** Begin RECORDS FOR THE TASK **
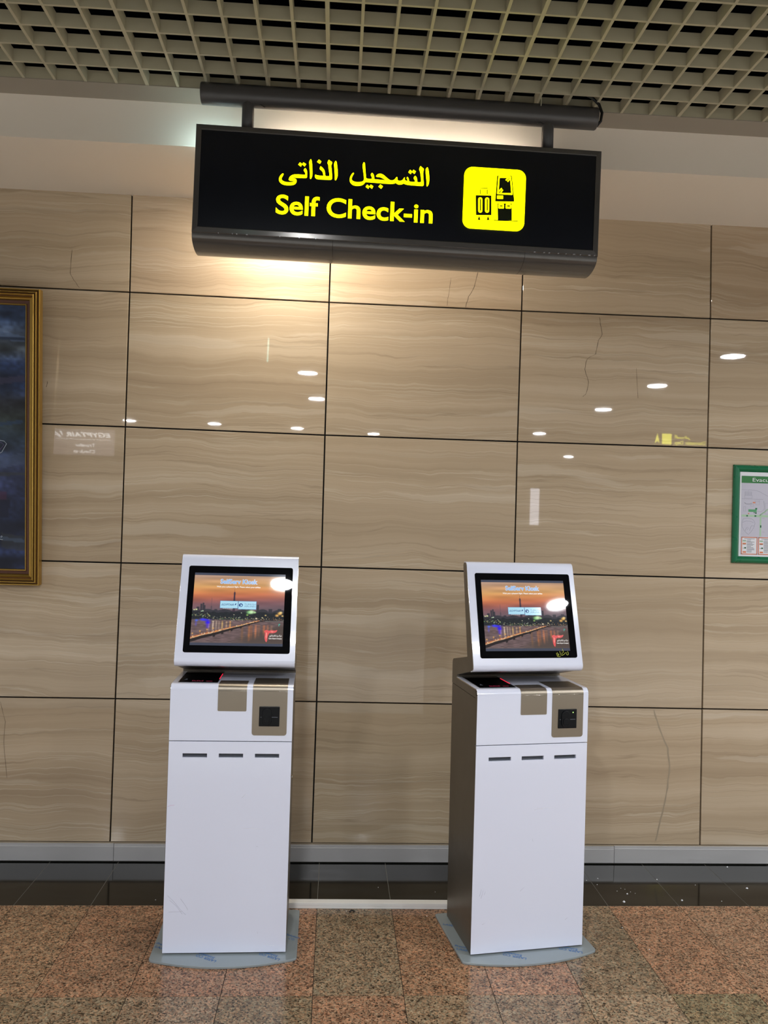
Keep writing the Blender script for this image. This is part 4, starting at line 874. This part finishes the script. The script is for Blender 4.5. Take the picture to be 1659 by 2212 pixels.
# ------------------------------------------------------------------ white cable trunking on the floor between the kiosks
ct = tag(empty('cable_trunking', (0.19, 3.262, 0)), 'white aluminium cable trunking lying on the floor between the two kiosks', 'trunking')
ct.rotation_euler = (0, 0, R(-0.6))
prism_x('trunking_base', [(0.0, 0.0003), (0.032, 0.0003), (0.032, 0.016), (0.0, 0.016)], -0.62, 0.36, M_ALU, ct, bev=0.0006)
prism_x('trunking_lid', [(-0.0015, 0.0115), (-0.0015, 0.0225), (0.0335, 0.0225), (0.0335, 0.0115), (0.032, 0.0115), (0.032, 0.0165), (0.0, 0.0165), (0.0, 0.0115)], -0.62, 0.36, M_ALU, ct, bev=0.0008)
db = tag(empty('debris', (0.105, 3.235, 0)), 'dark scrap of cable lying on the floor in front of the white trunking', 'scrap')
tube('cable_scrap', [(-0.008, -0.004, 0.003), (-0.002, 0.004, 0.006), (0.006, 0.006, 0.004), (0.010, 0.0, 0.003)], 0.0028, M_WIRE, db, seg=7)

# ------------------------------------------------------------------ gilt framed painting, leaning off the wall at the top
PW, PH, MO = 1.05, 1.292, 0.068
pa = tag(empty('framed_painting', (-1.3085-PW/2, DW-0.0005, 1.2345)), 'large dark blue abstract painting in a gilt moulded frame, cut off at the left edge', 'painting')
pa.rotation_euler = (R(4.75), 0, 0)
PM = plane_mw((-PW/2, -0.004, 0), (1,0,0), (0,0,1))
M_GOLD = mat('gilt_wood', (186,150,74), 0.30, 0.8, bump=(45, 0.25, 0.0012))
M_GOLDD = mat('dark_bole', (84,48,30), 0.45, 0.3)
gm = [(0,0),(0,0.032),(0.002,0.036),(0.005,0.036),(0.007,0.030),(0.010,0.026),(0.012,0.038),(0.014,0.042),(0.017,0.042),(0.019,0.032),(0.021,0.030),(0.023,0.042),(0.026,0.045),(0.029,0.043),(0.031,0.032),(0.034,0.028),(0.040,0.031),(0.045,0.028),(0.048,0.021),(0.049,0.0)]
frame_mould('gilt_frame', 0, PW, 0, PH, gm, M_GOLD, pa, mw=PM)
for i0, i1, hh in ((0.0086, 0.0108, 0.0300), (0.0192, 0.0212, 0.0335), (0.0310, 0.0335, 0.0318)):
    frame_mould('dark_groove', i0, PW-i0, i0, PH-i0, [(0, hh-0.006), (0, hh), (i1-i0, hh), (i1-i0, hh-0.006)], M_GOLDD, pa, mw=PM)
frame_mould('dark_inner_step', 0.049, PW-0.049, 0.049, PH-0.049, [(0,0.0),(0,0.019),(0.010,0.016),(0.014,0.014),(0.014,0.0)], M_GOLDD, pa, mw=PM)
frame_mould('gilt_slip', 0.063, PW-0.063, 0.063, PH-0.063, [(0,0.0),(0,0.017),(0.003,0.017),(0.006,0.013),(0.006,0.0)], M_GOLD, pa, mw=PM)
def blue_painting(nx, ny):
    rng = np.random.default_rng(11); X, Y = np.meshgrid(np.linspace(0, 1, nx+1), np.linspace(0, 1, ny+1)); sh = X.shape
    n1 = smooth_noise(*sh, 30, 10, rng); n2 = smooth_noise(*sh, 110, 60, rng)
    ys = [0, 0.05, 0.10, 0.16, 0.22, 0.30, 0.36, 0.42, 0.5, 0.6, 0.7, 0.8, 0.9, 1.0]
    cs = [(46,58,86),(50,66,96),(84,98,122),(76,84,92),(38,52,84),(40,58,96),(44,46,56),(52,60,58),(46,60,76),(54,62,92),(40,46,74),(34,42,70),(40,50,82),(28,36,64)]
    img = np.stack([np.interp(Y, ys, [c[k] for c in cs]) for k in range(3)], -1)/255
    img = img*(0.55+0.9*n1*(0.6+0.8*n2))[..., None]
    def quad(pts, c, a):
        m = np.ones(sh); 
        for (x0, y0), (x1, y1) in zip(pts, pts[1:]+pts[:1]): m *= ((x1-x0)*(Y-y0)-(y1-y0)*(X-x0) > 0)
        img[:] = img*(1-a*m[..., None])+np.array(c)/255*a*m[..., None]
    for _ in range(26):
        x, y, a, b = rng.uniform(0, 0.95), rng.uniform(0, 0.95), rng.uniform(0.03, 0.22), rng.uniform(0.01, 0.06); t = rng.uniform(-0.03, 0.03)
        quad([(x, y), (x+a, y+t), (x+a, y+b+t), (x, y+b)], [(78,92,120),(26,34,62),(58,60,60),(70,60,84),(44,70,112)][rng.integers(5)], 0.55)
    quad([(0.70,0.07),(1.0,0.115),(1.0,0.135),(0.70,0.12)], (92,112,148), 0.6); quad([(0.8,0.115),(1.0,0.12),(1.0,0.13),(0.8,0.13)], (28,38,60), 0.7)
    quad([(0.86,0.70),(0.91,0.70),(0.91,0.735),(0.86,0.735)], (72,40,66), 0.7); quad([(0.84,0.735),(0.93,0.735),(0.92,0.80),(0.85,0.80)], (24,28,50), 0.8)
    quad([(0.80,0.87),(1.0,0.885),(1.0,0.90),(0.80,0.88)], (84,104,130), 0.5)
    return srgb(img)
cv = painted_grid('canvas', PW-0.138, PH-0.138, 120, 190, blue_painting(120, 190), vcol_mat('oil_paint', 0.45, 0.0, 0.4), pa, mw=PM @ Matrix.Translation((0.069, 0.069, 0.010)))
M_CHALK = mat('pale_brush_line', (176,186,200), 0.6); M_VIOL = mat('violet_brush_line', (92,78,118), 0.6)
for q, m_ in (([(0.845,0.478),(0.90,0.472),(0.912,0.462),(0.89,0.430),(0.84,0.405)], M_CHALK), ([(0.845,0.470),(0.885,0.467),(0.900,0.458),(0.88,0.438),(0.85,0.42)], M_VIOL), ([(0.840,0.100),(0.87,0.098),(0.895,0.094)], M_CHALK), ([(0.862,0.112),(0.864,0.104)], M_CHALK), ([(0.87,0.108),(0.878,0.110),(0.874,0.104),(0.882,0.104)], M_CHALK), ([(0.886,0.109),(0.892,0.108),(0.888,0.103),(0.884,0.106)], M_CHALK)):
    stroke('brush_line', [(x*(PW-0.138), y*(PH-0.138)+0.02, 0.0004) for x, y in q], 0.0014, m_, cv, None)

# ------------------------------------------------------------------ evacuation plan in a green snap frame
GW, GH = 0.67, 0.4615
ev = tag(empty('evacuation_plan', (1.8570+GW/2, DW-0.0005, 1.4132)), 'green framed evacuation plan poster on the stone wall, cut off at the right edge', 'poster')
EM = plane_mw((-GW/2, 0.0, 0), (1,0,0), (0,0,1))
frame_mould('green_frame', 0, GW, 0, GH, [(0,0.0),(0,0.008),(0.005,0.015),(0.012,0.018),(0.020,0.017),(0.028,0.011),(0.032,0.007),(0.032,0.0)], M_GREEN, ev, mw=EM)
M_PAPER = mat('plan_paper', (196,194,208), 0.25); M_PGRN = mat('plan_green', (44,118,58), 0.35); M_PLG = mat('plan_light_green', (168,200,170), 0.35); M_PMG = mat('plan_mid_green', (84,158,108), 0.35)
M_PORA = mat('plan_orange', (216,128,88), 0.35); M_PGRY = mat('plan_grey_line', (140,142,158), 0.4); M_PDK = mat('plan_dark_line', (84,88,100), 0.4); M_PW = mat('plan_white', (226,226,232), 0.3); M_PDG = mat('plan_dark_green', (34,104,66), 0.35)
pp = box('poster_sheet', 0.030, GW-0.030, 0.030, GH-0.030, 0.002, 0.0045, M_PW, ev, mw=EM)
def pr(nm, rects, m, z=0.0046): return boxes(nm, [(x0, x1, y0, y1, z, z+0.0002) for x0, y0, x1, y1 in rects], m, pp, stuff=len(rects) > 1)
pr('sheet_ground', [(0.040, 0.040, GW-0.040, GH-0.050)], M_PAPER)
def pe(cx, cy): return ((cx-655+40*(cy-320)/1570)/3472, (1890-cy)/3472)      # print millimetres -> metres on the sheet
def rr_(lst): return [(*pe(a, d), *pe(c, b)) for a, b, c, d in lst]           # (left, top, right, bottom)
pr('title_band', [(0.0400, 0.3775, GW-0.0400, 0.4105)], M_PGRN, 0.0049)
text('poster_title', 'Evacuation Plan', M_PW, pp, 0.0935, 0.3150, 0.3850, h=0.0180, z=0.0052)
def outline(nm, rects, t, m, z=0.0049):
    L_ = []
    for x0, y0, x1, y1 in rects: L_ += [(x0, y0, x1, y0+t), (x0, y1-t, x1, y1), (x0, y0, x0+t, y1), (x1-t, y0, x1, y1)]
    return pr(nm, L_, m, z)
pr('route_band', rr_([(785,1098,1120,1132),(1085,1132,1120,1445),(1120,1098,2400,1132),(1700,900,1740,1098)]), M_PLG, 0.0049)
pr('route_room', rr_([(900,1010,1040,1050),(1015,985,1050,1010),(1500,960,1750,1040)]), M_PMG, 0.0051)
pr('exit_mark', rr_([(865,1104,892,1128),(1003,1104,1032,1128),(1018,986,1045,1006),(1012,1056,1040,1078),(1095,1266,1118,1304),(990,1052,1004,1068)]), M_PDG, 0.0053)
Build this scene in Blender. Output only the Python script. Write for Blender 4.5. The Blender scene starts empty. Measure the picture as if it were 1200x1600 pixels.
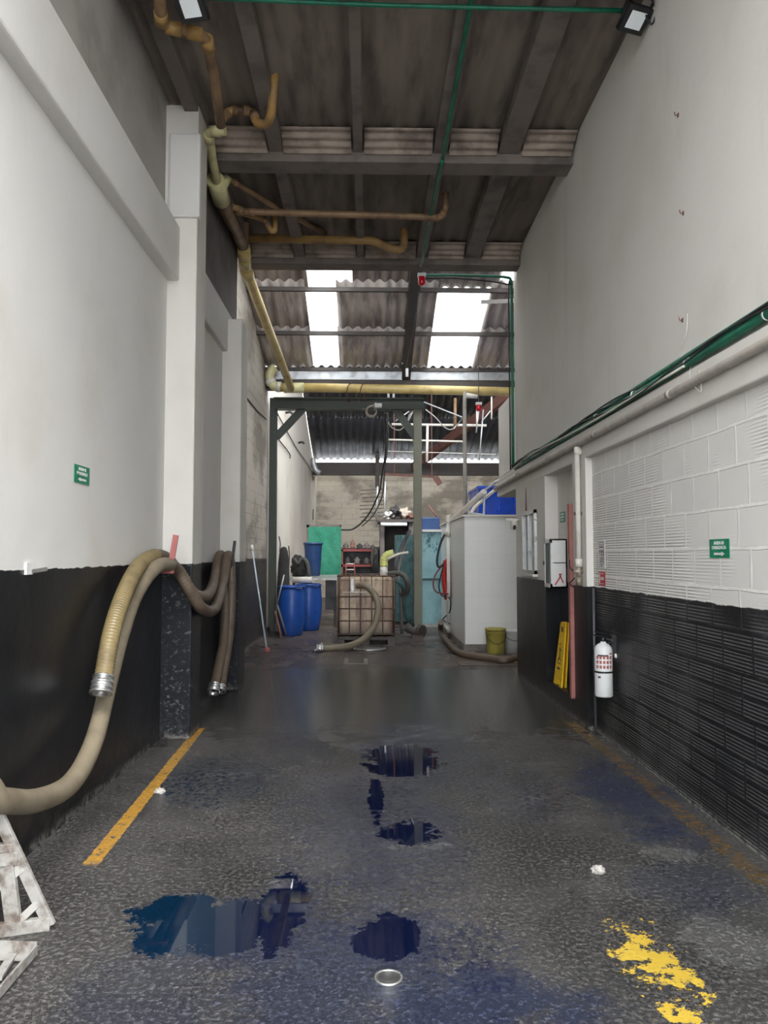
** End RECORDS FOR THE TASK **
All lines from the start of the entries above through the line containing "M_WIRE, db, seg=7)" are to be given again exactly; the pictures are not.

Keep writing the Blender script for this image. This is part 4, starting at line 874. This part finishes the script. The script is for Blender 4.5. Take the picture to be 1659 by 2212 pixels.
# ------------------------------------------------------------------ white cable trunking on the floor between the kiosks
ct = tag(empty('cable_trunking', (0.19, 3.262, 0)), 'white aluminium cable trunking lying on the floor between the two kiosks', 'trunking')
ct.rotation_euler = (0, 0, R(-0.6))
prism_x('trunking_base', [(0.0, 0.0003), (0.032, 0.0003), (0.032, 0.016), (0.0, 0.016)], -0.62, 0.36, M_ALU, ct, bev=0.0006)
prism_x('trunking_lid', [(-0.0015, 0.0115), (-0.0015, 0.0225), (0.0335, 0.0225), (0.0335, 0.0115), (0.032, 0.0115), (0.032, 0.0165), (0.0, 0.0165), (0.0, 0.0115)], -0.62, 0.36, M_ALU, ct, bev=0.0008)
db = tag(empty('debris', (0.105, 3.235, 0)), 'dark scrap of cable lying on the floor in front of the white trunking', 'scrap')
tube('cable_scrap', [(-0.008, -0.004, 0.003), (-0.002, 0.004, 0.006), (0.006, 0.006, 0.004), (0.010, 0.0, 0.003)], 0.0028, M_WIRE, db, seg=7)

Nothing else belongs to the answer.